● Task goal
Return the listing below word for word.

● Information provided
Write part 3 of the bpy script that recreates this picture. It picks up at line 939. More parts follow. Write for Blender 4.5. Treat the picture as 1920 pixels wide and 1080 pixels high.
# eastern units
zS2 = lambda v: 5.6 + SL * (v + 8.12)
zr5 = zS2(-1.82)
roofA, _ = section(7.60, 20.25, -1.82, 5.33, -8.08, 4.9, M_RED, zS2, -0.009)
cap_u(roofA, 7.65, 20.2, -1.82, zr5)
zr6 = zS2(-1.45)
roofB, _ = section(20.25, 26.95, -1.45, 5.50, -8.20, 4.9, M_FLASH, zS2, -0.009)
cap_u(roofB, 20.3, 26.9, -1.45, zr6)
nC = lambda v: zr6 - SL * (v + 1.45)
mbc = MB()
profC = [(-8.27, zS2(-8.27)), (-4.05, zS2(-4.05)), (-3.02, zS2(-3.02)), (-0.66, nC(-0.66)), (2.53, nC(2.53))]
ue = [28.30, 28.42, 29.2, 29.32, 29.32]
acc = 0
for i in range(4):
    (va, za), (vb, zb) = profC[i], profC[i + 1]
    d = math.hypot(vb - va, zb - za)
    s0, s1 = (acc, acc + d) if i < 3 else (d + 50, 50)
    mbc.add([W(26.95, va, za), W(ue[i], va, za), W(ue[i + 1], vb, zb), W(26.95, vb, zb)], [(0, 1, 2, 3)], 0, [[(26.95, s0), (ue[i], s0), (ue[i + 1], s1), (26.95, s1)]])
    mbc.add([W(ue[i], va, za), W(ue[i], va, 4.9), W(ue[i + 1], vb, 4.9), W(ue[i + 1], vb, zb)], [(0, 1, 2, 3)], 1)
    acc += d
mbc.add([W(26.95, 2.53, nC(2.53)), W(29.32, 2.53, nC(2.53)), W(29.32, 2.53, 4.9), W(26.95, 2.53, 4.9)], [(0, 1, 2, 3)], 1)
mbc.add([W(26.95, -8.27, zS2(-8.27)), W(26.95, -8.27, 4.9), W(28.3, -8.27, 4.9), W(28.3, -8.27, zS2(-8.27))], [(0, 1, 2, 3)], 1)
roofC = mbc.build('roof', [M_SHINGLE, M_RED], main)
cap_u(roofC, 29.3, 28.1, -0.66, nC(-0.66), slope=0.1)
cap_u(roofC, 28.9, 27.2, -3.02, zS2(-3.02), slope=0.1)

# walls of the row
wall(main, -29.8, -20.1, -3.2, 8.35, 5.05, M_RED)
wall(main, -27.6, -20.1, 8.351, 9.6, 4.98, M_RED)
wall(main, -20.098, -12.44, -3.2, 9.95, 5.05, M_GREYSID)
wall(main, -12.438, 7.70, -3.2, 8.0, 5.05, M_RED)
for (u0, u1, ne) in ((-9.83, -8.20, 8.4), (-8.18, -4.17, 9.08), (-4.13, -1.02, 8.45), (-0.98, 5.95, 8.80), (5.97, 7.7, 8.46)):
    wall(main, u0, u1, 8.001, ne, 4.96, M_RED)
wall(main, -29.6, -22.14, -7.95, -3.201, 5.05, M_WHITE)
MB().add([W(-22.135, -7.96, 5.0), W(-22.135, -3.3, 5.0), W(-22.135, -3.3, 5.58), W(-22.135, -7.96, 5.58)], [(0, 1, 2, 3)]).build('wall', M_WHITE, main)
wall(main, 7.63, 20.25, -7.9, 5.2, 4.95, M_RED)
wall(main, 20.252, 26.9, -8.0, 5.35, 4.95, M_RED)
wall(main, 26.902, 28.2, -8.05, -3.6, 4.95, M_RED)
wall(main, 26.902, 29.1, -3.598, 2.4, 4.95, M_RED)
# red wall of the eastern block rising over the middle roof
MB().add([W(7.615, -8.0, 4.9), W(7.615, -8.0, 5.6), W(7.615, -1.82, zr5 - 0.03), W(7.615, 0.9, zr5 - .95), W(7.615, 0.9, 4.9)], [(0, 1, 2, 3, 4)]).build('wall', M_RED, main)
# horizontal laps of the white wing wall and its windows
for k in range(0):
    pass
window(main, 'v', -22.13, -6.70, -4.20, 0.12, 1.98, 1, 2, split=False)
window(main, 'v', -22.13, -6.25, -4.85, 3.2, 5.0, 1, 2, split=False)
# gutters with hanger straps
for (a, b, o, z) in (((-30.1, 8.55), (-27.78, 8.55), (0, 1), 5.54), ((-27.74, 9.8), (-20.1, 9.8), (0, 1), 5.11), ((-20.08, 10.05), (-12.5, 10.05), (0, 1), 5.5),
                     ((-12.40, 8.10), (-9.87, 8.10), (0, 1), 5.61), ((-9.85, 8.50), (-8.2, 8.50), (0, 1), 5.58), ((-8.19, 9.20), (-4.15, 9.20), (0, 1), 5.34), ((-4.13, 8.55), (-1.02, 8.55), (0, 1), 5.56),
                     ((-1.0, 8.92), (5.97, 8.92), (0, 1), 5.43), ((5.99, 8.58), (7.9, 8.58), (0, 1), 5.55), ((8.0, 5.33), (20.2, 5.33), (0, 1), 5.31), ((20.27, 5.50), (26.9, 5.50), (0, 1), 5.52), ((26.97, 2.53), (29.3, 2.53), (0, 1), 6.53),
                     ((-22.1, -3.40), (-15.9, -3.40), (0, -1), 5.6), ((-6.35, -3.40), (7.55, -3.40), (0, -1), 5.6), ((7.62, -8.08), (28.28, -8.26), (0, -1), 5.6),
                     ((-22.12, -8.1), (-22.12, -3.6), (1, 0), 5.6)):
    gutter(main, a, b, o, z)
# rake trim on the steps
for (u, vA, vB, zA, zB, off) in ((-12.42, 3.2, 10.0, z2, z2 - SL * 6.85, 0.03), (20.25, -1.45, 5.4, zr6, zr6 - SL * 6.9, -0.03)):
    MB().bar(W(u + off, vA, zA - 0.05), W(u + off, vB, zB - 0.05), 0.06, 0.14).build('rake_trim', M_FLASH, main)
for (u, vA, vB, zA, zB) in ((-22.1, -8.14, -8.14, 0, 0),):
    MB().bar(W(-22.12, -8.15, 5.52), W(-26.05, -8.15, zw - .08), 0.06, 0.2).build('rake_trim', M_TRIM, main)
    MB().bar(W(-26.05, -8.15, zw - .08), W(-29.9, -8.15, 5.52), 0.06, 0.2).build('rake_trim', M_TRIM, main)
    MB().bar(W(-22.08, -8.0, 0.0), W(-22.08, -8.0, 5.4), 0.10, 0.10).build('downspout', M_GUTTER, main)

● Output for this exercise
Write part 3 of the bpy script that recreates this picture. It picks up at line 939. More parts follow. Write for Blender 4.5. Treat the picture as 1920 pixels wide and 1080 pixels high.
# eastern units
zS2 = lambda v: 5.6 + SL * (v + 8.12)
zr5 = zS2(-1.82)
roofA, _ = section(7.60, 20.25, -1.82, 5.33, -8.08, 4.9, M_RED, zS2, -0.009)
cap_u(roofA, 7.65, 20.2, -1.82, zr5)
zr6 = zS2(-1.45)
roofB, _ = section(20.25, 26.95, -1.45, 5.50, -8.20, 4.9, M_FLASH, zS2, -0.009)
cap_u(roofB, 20.3, 26.9, -1.45, zr6)
nC = lambda v: zr6 - SL * (v + 1.45)
mbc = MB()
profC = [(-8.27, zS2(-8.27)), (-4.05, zS2(-4.05)), (-3.02, zS2(-3.02)), (-0.66, nC(-0.66)), (2.53, nC(2.53))]
ue = [28.30, 28.42, 29.2, 29.32, 29.32]
acc = 0
for i in range(4):
    (va, za), (vb, zb) = profC[i], profC[i + 1]
    d = math.hypot(vb - va, zb - za)
    s0, s1 = (acc, acc + d) if i < 3 else (d + 50, 50)
    mbc.add([W(26.95, va, za), W(ue[i], va, za), W(ue[i + 1], vb, zb), W(26.95, vb, zb)], [(0, 1, 2, 3)], 0, [[(26.95, s0), (ue[i], s0), (ue[i + 1], s1), (26.95, s1)]])
    mbc.add([W(ue[i], va, za), W(ue[i], va, 4.9), W(ue[i + 1], vb, 4.9), W(ue[i + 1], vb, zb)], [(0, 1, 2, 3)], 1)
    acc += d
mbc.add([W(26.95, 2.53, nC(2.53)), W(29.32, 2.53, nC(2.53)), W(29.32, 2.53, 4.9), W(26.95, 2.53, 4.9)], [(0, 1, 2, 3)], 1)
mbc.add([W(26.95, -8.27, zS2(-8.27)), W(26.95, -8.27, 4.9), W(28.3, -8.27, 4.9), W(28.3, -8.27, zS2(-8.27))], [(0, 1, 2, 3)], 1)
roofC = mbc.build('roof', [M_SHINGLE, M_RED], main)
cap_u(roofC, 29.3, 28.1, -0.66, nC(-0.66), slope=0.1)
cap_u(roofC, 28.9, 27.2, -3.02, zS2(-3.02), slope=0.1)

# walls of the row
wall(main, -29.8, -20.1, -3.2, 8.35, 5.05, M_RED)
wall(main, -27.6, -20.1, 8.351, 9.6, 4.98, M_RED)
wall(main, -20.098, -12.44, -3.2, 9.95, 5.05, M_GREYSID)
wall(main, -12.438, 7.70, -3.2, 8.0, 5.05, M_RED)
for (u0, u1, ne) in ((-9.83, -8.20, 8.4), (-8.18, -4.17, 9.08), (-4.13, -1.02, 8.45), (-0.98, 5.95, 8.80), (5.97, 7.7, 8.46)):
    wall(main, u0, u1, 8.001, ne, 4.96, M_RED)
wall(main, -29.6, -22.14, -7.95, -3.201, 5.05, M_WHITE)
MB().add([W(-22.135, -7.96, 5.0), W(-22.135, -3.3, 5.0), W(-22.135, -3.3, 5.58), W(-22.135, -7.96, 5.58)], [(0, 1, 2, 3)]).build('wall', M_WHITE, main)
wall(main, 7.63, 20.25, -7.9, 5.2, 4.95, M_RED)
wall(main, 20.252, 26.9, -8.0, 5.35, 4.95, M_RED)
wall(main, 26.902, 28.2, -8.05, -3.6, 4.95, M_RED)
wall(main, 26.902, 29.1, -3.598, 2.4, 4.95, M_RED)
# red wall of the eastern block rising over the middle roof
MB().add([W(7.615, -8.0, 4.9), W(7.615, -8.0, 5.6), W(7.615, -1.82, zr5 - 0.03), W(7.615, 0.9, zr5 - .95), W(7.615, 0.9, 4.9)], [(0, 1, 2, 3, 4)]).build('wall', M_RED, main)
# horizontal laps of the white wing wall and its windows
for k in range(0):
    pass
window(main, 'v', -22.13, -6.70, -4.20, 0.12, 1.98, 1, 2, split=False)
window(main, 'v', -22.13, -6.25, -4.85, 3.2, 5.0, 1, 2, split=False)
# gutters with hanger straps
for (a, b, o, z) in (((-30.1, 8.55), (-27.78, 8.55), (0, 1), 5.54), ((-27.74, 9.8), (-20.1, 9.8), (0, 1), 5.11), ((-20.08, 10.05), (-12.5, 10.05), (0, 1), 5.5),
                     ((-12.40, 8.10), (-9.87, 8.10), (0, 1), 5.61), ((-9.85, 8.50), (-8.2, 8.50), (0, 1), 5.58), ((-8.19, 9.20), (-4.15, 9.20), (0, 1), 5.34), ((-4.13, 8.55), (-1.02, 8.55), (0, 1), 5.56),
                     ((-1.0, 8.92), (5.97, 8.92), (0, 1), 5.43), ((5.99, 8.58), (7.9, 8.58), (0, 1), 5.55), ((8.0, 5.33), (20.2, 5.33), (0, 1), 5.31), ((20.27, 5.50), (26.9, 5.50), (0, 1), 5.52), ((26.97, 2.53), (29.3, 2.53), (0, 1), 6.53),
                     ((-22.1, -3.40), (-15.9, -3.40), (0, -1), 5.6), ((-6.35, -3.40), (7.55, -3.40), (0, -1), 5.6), ((7.62, -8.08), (28.28, -8.26), (0, -1), 5.6),
                     ((-22.12, -8.1), (-22.12, -3.6), (1, 0), 5.6)):
    gutter(main, a, b, o, z)
# rake trim on the steps
for (u, vA, vB, zA, zB, off) in ((-12.42, 3.2, 10.0, z2, z2 - SL * 6.85, 0.03), (20.25, -1.45, 5.4, zr6, zr6 - SL * 6.9, -0.03)):
    MB().bar(W(u + off, vA, zA - 0.05), W(u + off, vB, zB - 0.05), 0.06, 0.14).build('rake_trim', M_FLASH, main)
for (u, vA, vB, zA, zB) in ((-22.1, -8.14, -8.14, 0, 0),):
    MB().bar(W(-22.12, -8.15, 5.52), W(-26.05, -8.15, zw - .08), 0.06, 0.2).build('rake_trim', M_TRIM, main)
    MB().bar(W(-26.05, -8.15, zw - .08), W(-29.9, -8.15, 5.52), 0.06, 0.2).build('rake_trim', M_TRIM, main)
    MB().bar(W(-22.08, -8.0, 0.0), W(-22.08, -8.0, 5.4), 0.10, 0.10).build('downspout', M_GUTTER, main)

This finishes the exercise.